Ten years before, my optimistic signature had gone up at the end; by then it followed a more downward slope. It wouldn't go up, not for anything. "No, look, it's not going up at the end. I'm sorry, we can't accept ID if the signatures don't both go up at the end," the manager said. So, a little too late perhaps, I assembled my dignity and left, under their yet-more-humorous gaze. And then they sent me a bill for £11, so I ignored it. Years went by. There was a letter from a debt collector demanding the money. I ignored that too. Then there was a letter from a debt collector's agent. Then a letter from another debt collector altogether.

They've been sending the same FORMAL DEMAND and PRE-LITIGATION letters for a year or so now. I've written to one of them once but it hasn't stopped them. I think what's happened is the mobile phone company sold the paperwork to a financial services enterprise who packaged it up with a lot of other questionable undertakings and sold them on the open market as a securitised debt package.

They might have said, "What if I bid for these 40,000 loan agreements all live, all liable, all litigable. There's 20m quid in there. £20m taken out and defaulted on, yours to collect. Yours not for £10m, not £5m, I'm not asking £2.5m, it's yours for a million quid. You'll make a million just by posting out letters with FORMAL DEMAND on the top. Are you saying to me that you're going to fail to collect 95 per cent of these debts? Are you having a laugh? Are you a comedian? I'm robbing my children to give you this!"

And some 23-year-old high street bank official with annoying hair – the brother, perhaps of the lad in the mobile phone shop – would have bought the securities package and sold it, or subdivided it, or repackaged it, or mixed it with another disassembled debt package and added it to the company's books as an asset.

But it's junk.
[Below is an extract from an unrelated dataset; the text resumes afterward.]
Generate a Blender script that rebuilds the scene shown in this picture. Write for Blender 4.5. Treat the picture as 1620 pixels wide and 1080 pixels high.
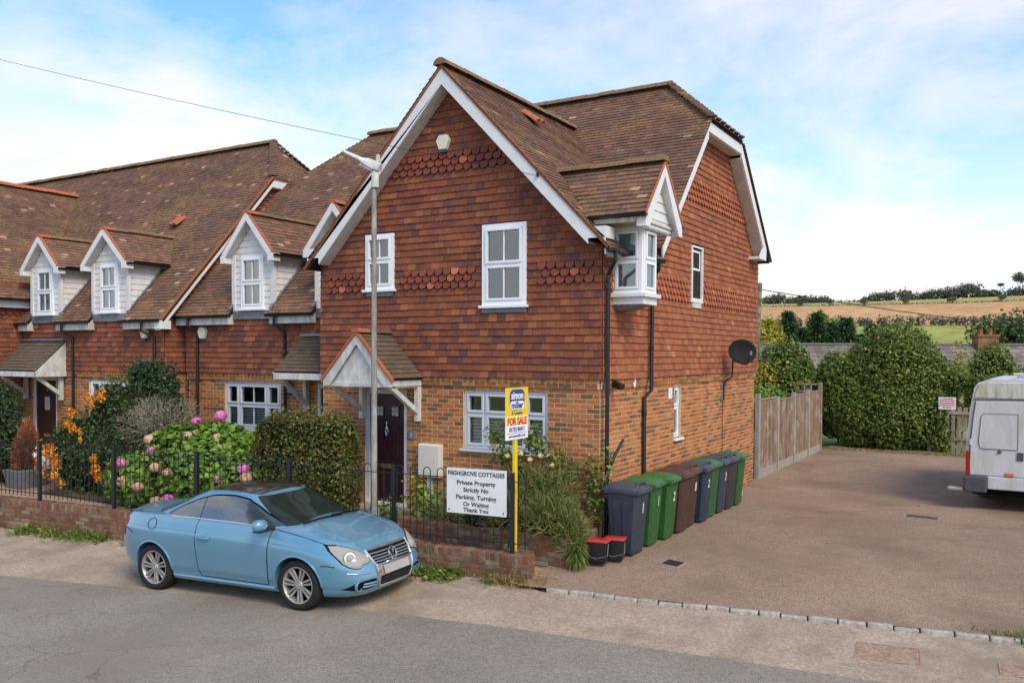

Or worse than junk because it's a liability. And companies are still playing pass the parcel with it, selling it on to suckers, round and round it goes, consuming more energy than it can ever produce.

I bet it's passed through the Royal Bank of Scotland's books. I bet HBOS has bought and sold it. I bet someone got a bonus for buying it and another bonus for selling it.

And that's my little sliver of ownership in the catastrophe still affecting the global economy.